TASK REQUIREMENTS: For the listing below, give the number of lines in which "picture" occurs. Add nothing.
# start of AVAILABLE DATA
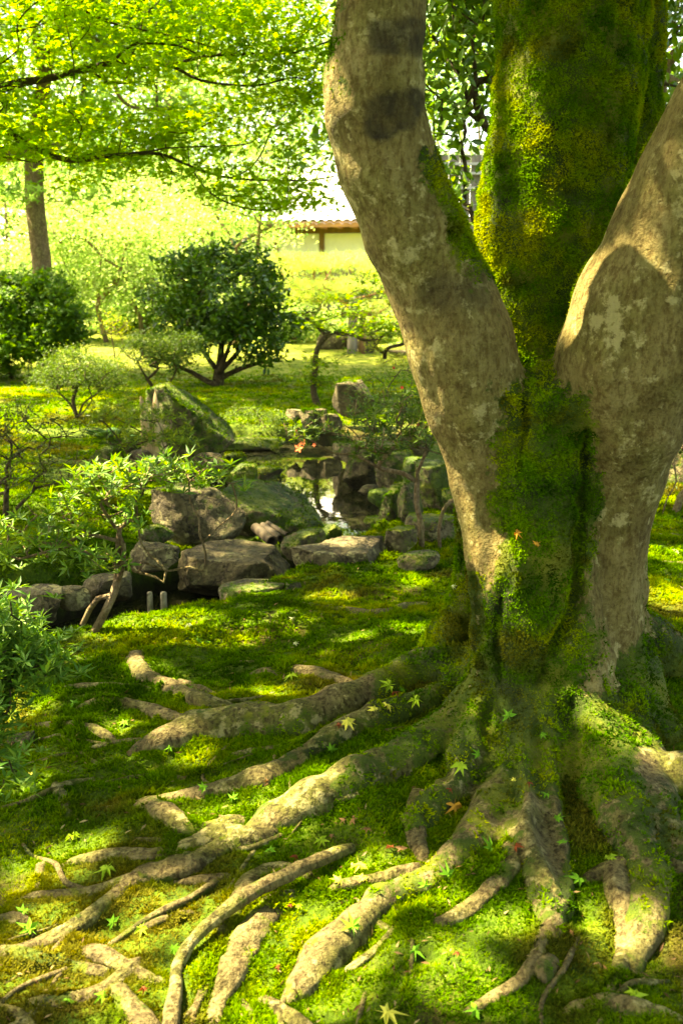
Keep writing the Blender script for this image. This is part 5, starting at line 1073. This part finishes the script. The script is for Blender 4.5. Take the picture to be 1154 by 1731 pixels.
# crumbs of dead leaf and needle on the moss
rq = R_(160); n = 2600; yy = 1.5*(7./1.5)**rq.random(n); xx = rq.uniform(-.42, .44, n)*(yy+.5); zz = h(xx, yy); ok = (zz > -.2) & (n2(xx, yy, 1.8, 3, 33) > -.12); pos = np.stack([xx, yy, zz+.010], -1)[ok]; n = len(pos)
v, f = scatter(*LANCE, pos, frames(unit(rq.normal(0, .5, (n, 3))+np.array([0, 0, 1.])), rq), rq.uniform(.006, .022, n)*(1+.12*pos[:, 1]))
o = mobj('leaf_litter', v, f, M_FALLEN, None, col=np.repeat(palette(n, [(.10, .055, .02), (.17, .11, .045), (.24, .19, .08), (.06, .03, .012)], rq), 5, 0), smooth=False); tag(o, 'small brown crumbs of dead leaves strewn over the moss', 'leaf litter', kind='stuff')
# ================================================================== FALLEN BRANCH AND LEAVES
from mathutils.bvhtree import BVHTree
BV = BVHTree.FromPolygons([tuple(q) for q in tv], [tuple(map(int, q)) for q in tf])
def S(px, py):
    d = unit(ray(px, py)); hit = BV.ray_cast(Vector(CAM), Vector(d), 12.0); g = G(px, py); gd = np.linalg.norm(g-CAM)
    if hit[0] is not None and hit[3] < gd: return np.array(hit[0]), np.array(hit[1])
    e = .03; n = unit(np.array([-(h(g[0]+e, g[1])-h(g[0]-e, g[1]))/(2*e), -(h(g[0], g[1]+e)-h(g[0], g[1]-e))/(2*e), 1.])); return g, n
q = [(595, 1432, 9), (560, 1455, 11), (500, 1490, 12), (430, 1530, 14), (370, 1568, 11), (325, 1602, 11), (303, 1632, 11), (300, 1670, 12), (292, 1720, 15), (288, 1780, 16)]
pts, rs = [], []
for k, (px, py, hw) in enumerate(q):
    p_, n_ = S(px, py); r = hw*pxm(p_); lift = .035*math.sin(min(k/6, 1)*math.pi)
    pts.append(p_+np.array([0, -.02, r*.7+lift])); rs.append(r)
qq, r = catmull(pts, rs, .012); v, f = tube(qq, r, 12); c = np.vstack([np.repeat(qq, 12, 0), qq[0], qq[-1]]); nr = unit(v-c)
v = v+nr*(np.append(np.repeat(r, 12), [r[0], r[-1]])*(.28*fbm(v*26, 3, 85)))[:, None]
tag(own('fallen_branch', v, quads_tris(f), M_ROOT, pts[4], attrs={'moss': np.clip(.22+.4*fbm(v*8, 2, 83), 0, 1), 'stain': np.zeros(len(v))}), 'grey bare branch lying diagonally over the roots and moss', 'branch')
LC = dict(g=(.085, .23, .015), yg=(.22, .34, .025), y=(.48, .46, .07), o=(.45, .22, .03), r=(.15, .04, .014), b=(.15, .085, .035), p=(.38, .42, .20))
FALL = [(657, 1163, 28, 'yg', 'pale lime maple leaf on the mossy buttress above the long root'), (678, 1172, 18, 'g', 'small green maple leaf tucked beside the pale lime one on the buttress'), (586, 1226, 30, 'y', 'yellow maple leaf at the upper edge of the long mossy root'),
 (632, 1206, 20, 'y', 'small yellow maple leaf, lower of two on the buttress slope'), (651, 1198, 19, 'y', 'small yellow maple leaf, upper of two on the buttress slope'), (700, 1186, 26, 'yg', 'yellow-green maple leaf lying on the mossy buttress near the trunk'), (558, 1270, 22, 'g', 'green maple leaf on top of the long mossy root'),
 (860, 1217, 24, 'g', 'bright green maple leaf stuck high on the trunk base'), (780, 1300, 30, 'yg', 'lime maple leaf in the hollow left of the front buttress'), (804, 1280, 18, 'g', 'small green maple leaf above the lime one in the hollow'), (763, 1366, 30, 'o', 'orange-yellow maple leaf under the trunk hollow'), (757, 1342, 14, 'r', 'tiny red leaf above the orange-yellow one'),
 (918, 1248, 15, 'g', 'small green leaf in the trunk crease'), (922, 1350, 18, 'g', 'green maple leaf on the front buttress below the crease'), (942, 1390, 20, 'g', 'green maple leaf in the cleft between the front buttresses'), (895, 1332, 13, 'r', 'little red leaf on the front buttress'), (866, 1325, 10, 'y', 'tiny yellow leaf on the front buttress'),
 (823, 1436, 28, 'g', 'green maple leaf on the mossy hump of the front root'), (875, 1438, 20, 'r', 'red-brown curled leaf on the front root'), (752, 1483, 30, 'g', 'green maple leaf standing in moss right of the lit root'), (716, 1502, 22, 'g', 'smaller green maple leaf close to the lit root'), (607, 1470, 30, 'y', 'pale yellow maple leaf at the head of the lit root'),
 (570, 1498, 28, 'y', 'pale yellow maple leaf left of the lit root head'), (613, 1494, 24, 'y', 'pale yellow maple leaf resting on the lit root'), (595, 1572, 34, 'g', 'green maple leaf lying halfway down the lit root'), (700, 1616, 30, 'g', 'green maple leaf on the dark moss below the thin twig root'), (541, 1425, 26, 'yg', 'drooping lime leaf near the tip of the fallen branch'),
 (457, 1446, 18, 'g', 'green leaf on the grey root behind the fallen branch'), (520, 1465, 16, 'g', 'green leaf just behind the fallen branch'), (505, 1540, 14, 'yg', 'small lime leaf in front of the fallen branch'), (1030, 1458, 26, 'yg', 'lime maple leaf between the right buttress roots'), (950, 1432, 20, 'g', 'green leaf deep in the right cleft'), (975, 1494, 30, 'g', 'folded green leaf below the right cleft'),
 (655, 1722, 46, 'y', 'large pale yellow maple leaf at the bottom of the picture'), (1070, 1692, 36, 'yg', 'big lime leaf on the moss at lower right'), (800, 1718, 30, 'g', 'green leaf beside the thin root at the bottom'), (115, 1702, 28, 'g', 'green maple leaf on the dark forked root at lower left'), (52, 1578, 34, 'g', 'green maple leaf on moss between the left roots'), (42, 1547, 26, 'g', 'green leaf lying on the cut root at the left edge'),
 (183, 1476, 34, 'yg', 'torn lime maple leaf beside the knobbed root'), (125, 1420, 26, 'yg', 'lime maple leaf on dark moss at left'), (295, 1612, 28, 'g', 'green maple leaf touching the bend of the fallen branch'), (195, 1566, 24, 'g', 'green leaf between the long left root and the lit moss'), (242, 1576, 24, 'yg', 'lime leaf on the lit moss at left'), (176, 1690, 26, 'g', 'green leaf under the forked root at lower left'),
 (193, 1206, 16, 'yg', 'lime maple leaf on the flat grey root at left'), (212, 1226, 20, 'g', 'green maple leaf in front of the flat grey root'), (128, 1195, 20, 'g', 'green leaf at the end of the flat grey root'), (290, 1156, 18, 'yg', 'lime maple leaf on the kinked root'), (322, 1171, 16, 'g', 'green leaf right of the kinked root'), (285, 1270, 15, 'g', 'green leaf below the thin pale root'), (225, 1288, 15, 'yg', 'lime leaf on moss under the thin pale root'),
 (55, 1315, 14, 'y', 'small yellow leaf beside the near azalea'), (345, 1336, 20, 'g', 'green leaf on the long grey root'), (395, 1355, 20, 'g', 'green leaf below the long grey root'), (335, 1087, 13, 'g', 'left one of two small green leaves on the brown moss'), (349, 1090, 13, 'g', 'right one of two small green leaves on the brown moss'), (320, 1061, 13, 'p', 'pale little leaf on the near bank brown moss'), (130, 1100, 18, 'yg', 'lime leaf at the foot of the crooked azalea'),
 (492, 1148, 24, 'yg', 'lime maple leaf on the pale hump root'), (495, 1050, 11, 'p', 'pale leaf on the mossy rise beside the long thin root'), (500, 1093, 10, 'p', 'pale leaf in the middle of the mossy rise'), (730, 947, 10, 'p', 'pale leaf on moss left of the dark low stem'), (768, 996, 11, 'p', 'pale leaf touching the dark low stem'), (1140, 935, 16, 'p', 'pale leaf on the sunlit moss at right'), (1125, 985, 14, 'g', 'green leaf on the moss at right'),
 (600, 1390, 20, 'b', 'brown curled leaf, highest of the litter beneath the buttress'), (582, 1393, 14, 'b', 'small brown leaf left in the litter beneath the buttress'), (620, 1408, 15, 'b', 'brown curled leaf, lowest of the litter beneath the buttress'), (660, 1440, 18, 'r', 'red-brown leaf by the small side buttress'), (678, 1441, 18, 'b', 'brown leaf right of the red-brown one'), (497, 1456, 18, 'r', 'dark red leaf behind the fallen branch'), (560, 1420, 14, 'b', 'pinkish brown curled leaf beside the drooping lime leaf'),
 (447, 1325, 14, 'b', 'brown leaf below the light grey root'), (574, 1232, 16, 'r', 'red leaf under the yellow one on the long root'), (668, 1178, 16, 'r', 'red leaf between the two leaves on the buttress'), (490, 1540, 12, 'r', 'small dark red leaf in the shade of the fallen branch'), (470, 1640, 12, 'r', 'small red leaf left of the lit root foot'), (245, 1682, 18, 'r', 'dark red curled leaf beside the forked root'), (875, 905, 16, 'o', 'orange withered leaf caught on the trunk moss'), (905, 925, 12, 'o', 'small orange leaf caught low in the trunk crease'), (770, 1620, 13, 'r', 'small red leaf on the dappled moss near the bottom')]
rl = R_(150)
lm = {}
for c, colr in LC.items():
    for vnt in range(5):
        tvv, tff = (STAR7 if c not in 'rb' else STAR5); tvv = tvv.copy(); curl = rl.uniform(.05, .3) if c not in 'rb' else rl.uniform(.4, .8)
        tvv[:, 2] -= curl*(tvv[:, 0]**2+tvv[:, 1]**2)*.6; tvv[:, 2] += .15*rl.normal(0, .9, len(tvv)); tvv[:, :2] *= 1+rl.normal(0, .12, (len(tvv), 1)); tvv[:, :2] *= 1+rl.normal(0, .07, (len(tvv), 2))
        stem = np.array([(-.12, .03, 0), (-.12, -.03, 0), (-.75, .12, .06)]); vv = np.vstack([tvv, stem]); ff = np.vstack([tff, [[len(tvv), len(tvv)+1, len(tvv)+2]]])
        cc = np.array(colr)*(1+rl.uniform(-.15, .15, (len(vv), 1)))
        lm[c, vnt] = mesh_data('maple_leaf', vv, ff, M_FALLEN, col=cc, smooth=False)
for k, (px, py, w_, c, lab) in enumerate(FALL):
    p_, n_ = S(px, py); s = w_*.62*pxm(p_)*1.15; o = bpy.data.objects.new('maple_leaf', lm[c, k % 5]); COL.objects.link(o)
    n_ = unit(n_+np.array([0, -.22, .5])+rl.normal(0, .22, 3)); up_ = Vector(n_).to_track_quat('Z', 'Y')
    from mathutils import Quaternion
    o.rotation_mode = 'QUATERNION'; o.rotation_quaternion = up_ @ Quaternion((0, 0, 1), rl.random()*6.28); o.scale = (s, s, s); o.location = [float(q) for q in p_+n_*.012+np.array([0, 0, .005])]
    tag(o, lab, 'leaf', 'fallen maple leaves')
# end of AVAILABLE DATA
COMPLETE OUTPUT: 2